Speaking generally of this fascinating story, which possesses a thousand-fold greater interest to us now we visit the country there described (not formerly very accessible, but now readily approached by the railway from Gravesend to Sheerness, alighting at Cliffe, the nearest station to Cooling), Forster says:—

"It may be doubted if Dickens could better have established his right to the front rank among novelists claimed for him, than by the ease and mastery with which, in these two books of Copperfield and Great Expectations, he kept perfectly distinct the two stories of a boy's childhood, both told in the form of autobiography."

The marshes are also alluded to twice in Bleak House—first, in chapter one—"Fog on the Essex marshes, fog on the Kentish heights;" and secondly, in the twenty-sixth chapter, in the dialogue between Trooper George and his odd but kind-hearted attendant Phil Squod, the original of which, by the bye, was a Chatham character.

"'And so, Phil,' says George of the shooting gallery, after several turns in silence; 'you were dreaming of the country last night.'

"Phil, by the bye, said as much, in a tone of surprise, as he scrambled out of bed.

"'Yes, guv'ner.'

"'What was it like?'

"'I hardly know what it was like, guv'ner,' said Phil, considering.

"'How did you know it was the country?'

"'On accounts of the grass, I think.
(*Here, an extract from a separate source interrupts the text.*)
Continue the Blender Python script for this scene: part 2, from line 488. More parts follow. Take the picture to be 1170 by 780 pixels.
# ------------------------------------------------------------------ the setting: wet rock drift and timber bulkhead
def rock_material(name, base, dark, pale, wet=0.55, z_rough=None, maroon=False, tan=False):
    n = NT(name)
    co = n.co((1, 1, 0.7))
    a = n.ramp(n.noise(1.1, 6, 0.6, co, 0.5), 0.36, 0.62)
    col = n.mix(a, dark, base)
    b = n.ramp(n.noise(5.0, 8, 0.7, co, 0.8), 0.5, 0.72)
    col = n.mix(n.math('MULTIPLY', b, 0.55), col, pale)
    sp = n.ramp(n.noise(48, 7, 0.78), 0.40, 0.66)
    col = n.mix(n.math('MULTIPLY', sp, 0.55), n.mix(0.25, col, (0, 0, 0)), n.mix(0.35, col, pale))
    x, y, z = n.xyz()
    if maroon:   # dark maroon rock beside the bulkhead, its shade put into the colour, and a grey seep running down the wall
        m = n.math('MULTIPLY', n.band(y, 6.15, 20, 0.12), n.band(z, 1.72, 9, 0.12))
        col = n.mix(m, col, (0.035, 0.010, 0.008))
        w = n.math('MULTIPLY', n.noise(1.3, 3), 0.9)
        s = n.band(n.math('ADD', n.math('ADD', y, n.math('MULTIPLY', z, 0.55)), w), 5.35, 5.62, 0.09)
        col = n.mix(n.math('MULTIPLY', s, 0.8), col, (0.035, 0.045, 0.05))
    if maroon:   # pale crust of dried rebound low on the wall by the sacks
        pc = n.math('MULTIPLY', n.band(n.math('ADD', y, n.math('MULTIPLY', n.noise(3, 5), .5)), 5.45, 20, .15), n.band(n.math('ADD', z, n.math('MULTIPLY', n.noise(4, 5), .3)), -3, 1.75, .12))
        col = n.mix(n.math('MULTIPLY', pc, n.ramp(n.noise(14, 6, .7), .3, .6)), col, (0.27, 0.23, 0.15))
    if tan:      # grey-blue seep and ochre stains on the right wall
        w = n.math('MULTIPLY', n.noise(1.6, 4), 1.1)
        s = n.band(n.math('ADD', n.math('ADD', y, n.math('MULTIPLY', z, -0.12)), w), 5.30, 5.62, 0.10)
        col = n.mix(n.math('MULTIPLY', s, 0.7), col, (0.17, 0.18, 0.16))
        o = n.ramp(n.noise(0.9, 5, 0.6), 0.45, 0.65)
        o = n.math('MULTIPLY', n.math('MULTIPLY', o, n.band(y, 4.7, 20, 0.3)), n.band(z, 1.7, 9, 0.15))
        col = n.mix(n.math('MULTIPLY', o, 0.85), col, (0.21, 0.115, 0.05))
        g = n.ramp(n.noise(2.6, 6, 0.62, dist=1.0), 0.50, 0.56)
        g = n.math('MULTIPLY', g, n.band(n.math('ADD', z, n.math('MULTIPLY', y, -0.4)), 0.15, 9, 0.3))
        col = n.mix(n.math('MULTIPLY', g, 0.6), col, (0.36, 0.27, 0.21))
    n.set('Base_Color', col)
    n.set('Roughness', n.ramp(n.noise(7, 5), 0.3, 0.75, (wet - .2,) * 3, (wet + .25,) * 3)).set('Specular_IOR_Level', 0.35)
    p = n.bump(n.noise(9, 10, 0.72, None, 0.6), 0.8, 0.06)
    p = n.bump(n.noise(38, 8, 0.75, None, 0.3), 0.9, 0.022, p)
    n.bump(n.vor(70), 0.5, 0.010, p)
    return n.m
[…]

And the swans upon it,' says Phil, after further consideration.

"'What were the swans doing on the grass?'

"'They was a eating of it, I expect,' says Phil. . . .
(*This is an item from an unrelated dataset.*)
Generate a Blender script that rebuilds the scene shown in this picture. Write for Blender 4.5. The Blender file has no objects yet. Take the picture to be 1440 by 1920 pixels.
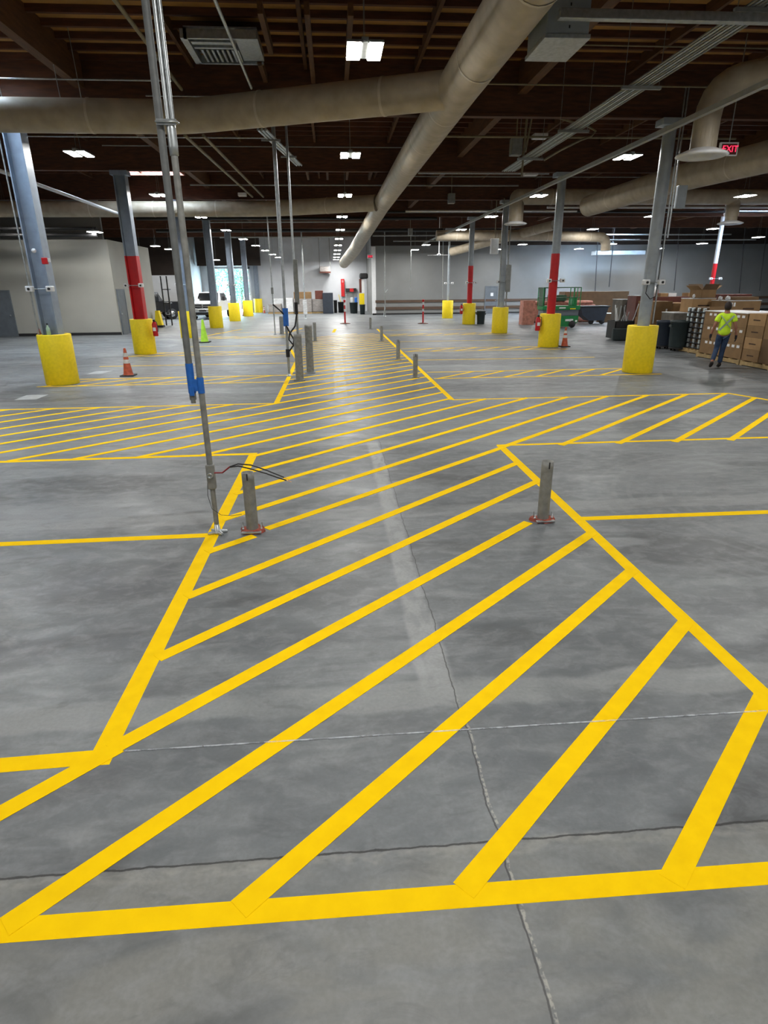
import bpy, bmesh, math, random
from mathutils import Vector, Matrix
random.seed(7)
C = bpy.context.scene.collection
PI = math.pi

# ---------------------------------------------------------------- camera model
CH = 2.25
FP, PITCH, YAW, ROLL = 1129.7, 0.3599, 0.0763, -0.0094
_F = Vector((math.sin(YAW)*math.cos(PITCH), math.cos(YAW)*math.cos(PITCH), -math.sin(PITCH)))
_R = Vector((math.cos(YAW), -math.sin(YAW), 0)); _U = _R.cross(_F)
R2 = _R*math.cos(ROLL)+_U*math.sin(ROLL); U2 = -_R*math.sin(ROLL)+_U*math.cos(ROLL)
O = Vector((0, 0, CH))
def ray(u, v): return _F*FP+R2*(u-720)-U2*(v-960)
def atz(u, v, z=0.0): d = ray(u, v); return O+d*((z-CH)/d.z)
def aty(u, v, Y): d = ray(u, v); return O+d*(Y/d.y)
cd = bpy.data.cameras.new('camera'); cam = bpy.data.objects.new('camera', cd); C.objects.link(cam)
cd.sensor_fit = 'VERTICAL'; cd.sensor_height = 36; cd.lens = FP/1920*36; cd.clip_end = 500; cd.clip_start = .05
m = Matrix((R2, U2, -_F)).transposed().to_4x4(); m.translation = O; cam.matrix_world = m
bpy.context.scene.camera = cam

# ---------------------------------------------------------------- materials
def nodes(name):
    mt = bpy.data.materials.new(name); mt.use_nodes = True
    nt = mt.node_tree; b = nt.nodes['Principled BSDF']
    return mt, nt, b
def mat(name, col, rough=.6, metal=0, var=.18, scale=6, bump=.0, stretch=(1, 1, 1), spec=.5):
    mt, nt, b = nodes(name); N = nt.nodes; L = nt.links
    tc = N.new('ShaderNodeTexCoord'); mp = N.new('ShaderNodeMapping'); mp.inputs['Scale'].default_value = stretch
    nz = N.new('ShaderNodeTexNoise'); nz.inputs['Scale'].default_value = scale; nz.inputs['Detail'].default_value = 6
    L.new(tc.outputs['Object'], mp.inputs[0]); L.new(mp.outputs[0], nz.inputs['Vector'])
    r = N.new('ShaderNodeValToRGB')
    r.color_ramp.elements[0].position = .3; r.color_ramp.elements[1].position = .7
    r.color_ramp.elements[0].color = [c*(1-var) for c in col]+[1]
    r.color_ramp.elements[1].color = [min(1, c*(1+var)) for c in col]+[1]
    L.new(nz.outputs['Fac'], r.inputs[0]); L.new(r.outputs[0], b.inputs['Base Color'])
    b.inputs['Roughness'].default_value = rough; b.inputs['Metallic'].default_value = metal
    b.inputs['Specular IOR Level'].default_value = spec
    if bump:
        bp = N.new('ShaderNodeBump'); bp.inputs['Strength'].default_value = bump; bp.inputs['Distance'].default_value = .02
        L.new(nz.outputs['Fac'], bp.inputs['Height']); L.new(bp.outputs[0], b.inputs['Normal'])
    return mt
def emis(name, col, s):
    mt, nt, b = nodes(name)
    b.inputs['Base Color'].default_value = (*col, 1); b.inputs['Emission Color'].default_value = (*col, 1)
    b.inputs['Emission Strength'].default_value = s
    return mt
def glass_mat(name, col, rough=.08):
    return mat(name, col, rough, 0, .05, 3, spec=.9)

M = {}
M['paint'] = mat('traffic_yellow_paint', (.98, .62, .001), .8, 0, .05, 9, .04, spec=.08)
M['sleeve'] = mat('yellow_plastic', (.84, .64, .002), .6, 0, .07, 14, .05)
M['colblue'] = mat('blue_grey_column_paint', (.24, .29, .36), .45, 0, .12, 5)
M['colgrey'] = mat('grey_column_paint', (.30, .34, .37), .45, 0, .12, 5)
M['red'] = mat('red_column_paint', (.50, .004, .008), .45, 0, .1, 5)
M['galv'] = mat('galvanised_steel', (.42, .45, .46), .38, .75, .18, 18)
M['pipe'] = mat('weathered_grey_pipe', (.25, .255, .24), .55, .35, .22, 14, .1)
M['darkpipe'] = mat('dull_dark_grey_pipe', (.15, .16, .16), .6, .1, .15, 14)
M['seam'] = mat('pale_duct_tape_seam', (.50, .45, .36), .4, 0, .1, 8)
M['crate'] = mat('dull_grey_crate', (.10, .09, .075), .7, 0, .3, 5)
M['strut'] = mat('grey_strut', (.24, .25, .24), .5, .3, .15, 10)
M['rail'] = mat('pale_grey_rail', (.36, .37, .36), .5, 0, .1, 8)
M['tan'] = mat('tan_pipe', (.22, .19, .12), .6, .1, .15, 8)
M['blackpipe'] = mat('black_pipe', (.012, .012, .013), .5, .1, .2, 8)
M['wood'] = mat('dark_roof_timber', (.070, .024, .009), .75, 0, .35, 3, .1, (1, 6, 6))
M['joist'] = mat('roof_joist_timber', (.070, .022, .008), .75, 0, .35, 3, .1, (1, 6, 6))
M['purlin'] = mat('roof_purlin_timber', (.095, .040, .013), .75, 0, .3, 3, .1, (6, 1, 6))
M['deck'] = mat('plywood_roof_deck', (.36, .19, .055), .8, 0, .25, 1.6, .05)
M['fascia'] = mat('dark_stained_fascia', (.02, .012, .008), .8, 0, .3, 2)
M['wall'] = mat('painted_wall_grey_white', (.33, .34, .34), .7, 0, .10, .8, .03)
M['wallR'] = mat('painted_block_wall', (.185, .19, .187), .7, 0, .08, .7, .03)
M['wallfar'] = mat('far_white_wall', (.52, .54, .57), .7, 0, .10, .8)
M['office'] = mat('office_partition_paint', (.34, .34, .305), .75, 0, .06, .7)
M['black'] = mat('black_trim', (.01, .01, .011), .6, 0, .2, 6)
M['doorgrey'] = mat('grey_door_paint', (.115, .135, .155), .5, 0, .1, 4)
M['board'] = mat('brown_guard_board', (.075, .045, .028), .7, 0, .25, 4, .05, (.4, 4, 4))
M['white'] = mat('white_enamel', (.72, .73, .74), .45, 0, .06, 8)
M['lens'] = emis('led_lens', (1.0, .985, .95), 38)
M['exitred'] = emis('exit_red', (1.0, .03, .09), .32)
M['exitpink'] = mat('exit_face_dark_red', (.10, .012, .012), .5)
M['sky'] = emis('skylight_dome', (.62, .80, 1.0), 9)
M['skyR'] = emis('skylight_dome_large', (.50, .72, 1.0), 34)
M['orange'] = mat('orange_cone_rubber', (.42, .075, .03), .6, 0, .3, 12)
M['lime'] = mat('lime_cone_rubber', (.40, .75, .04), .55, 0, .1, 8)
M['reflect'] = mat('white_reflective_band', (.62, .62, .62), .4, 0, .15, 12)
M['rubber'] = mat('black_rubber', (.015, .015, .016), .75, 0, .2, 10)
M['bluetape'] = mat('blue_tape', (.015, .13, .50), .5, 0, .12, 20)
M['wire'] = mat('black_wire', (.012, .012, .014), .45, 0, .1, 20)
M['wirered'] = mat('dull_red_wire', (.25, .02, .03), .5, 0, .1, 20)
M['copper'] = mat('bare_copper', (.6, .3, .12), .4, .7, .1, 20)
M['redpad'] = mat('rust_red_grout', (.30, .065, .04), .8, 0, .35, 30, .4)
M['card'] = mat('brown_cardboard', (.21, .125, .055), .8, 0, .12, 4)
M['cardlite'] = mat('light_cardboard', (.33, .20, .09), .8, 0, .12, 4)
M['carddark'] = mat('dark_cardboard', (.12, .07, .032), .8, 0, .15, 4)
M['maroon'] = mat('maroon_panel', (.10, .022, .012), .6, 0, .2, 5)
M['print'] = mat('dark_box_print', (.05, .025, .012), .8, 0, .2, 30)
M['pallet'] = mat('pallet_pine', (.34, .24, .11), .8, 0, .25, 8, .1)
M['bin'] = mat('grey_green_bin', (.022, .034, .036), .5, 0, .15, 6)
M['binblue'] = mat('dark_blue_plastic', (.016, .024, .04), .5, 0, .15, 6)
M['green'] = mat('green_machine_paint', (.006, .18, .045), .45, 0, .15, 8)
M['darkgreen'] = mat('dark_green_frame', (.012, .06, .02), .5, 0, .15, 8)
M['salmon'] = mat('salmon_wrap', (.42, .17, .12), .7, 0, .3, 7)
M['wrap'] = mat('stretch_wrap', (.27, .25, .24), .3, 0, .45, 7, .3, (.6, 1, 5), .8)
M['wrapwhite'] = mat('white_stretch_wrap', (.60, .62, .64), .3, 0, .35, 7, .3, (.6, 1, 5), .8)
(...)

"'The country,' says Mr. George, applying his knife and fork, 'why I suppose you never clapped your eyes on the country, Phil?'

"'I see the marshes once,' says Phil, contentedly eating his breakfast.

"'What marshes?'

"'The marshes, commander,' returns Phil.

"'Where are they?'

"'I don't know where they are,' says Phil, 'but I see 'em, guv'ner. They was flat. And miste.'"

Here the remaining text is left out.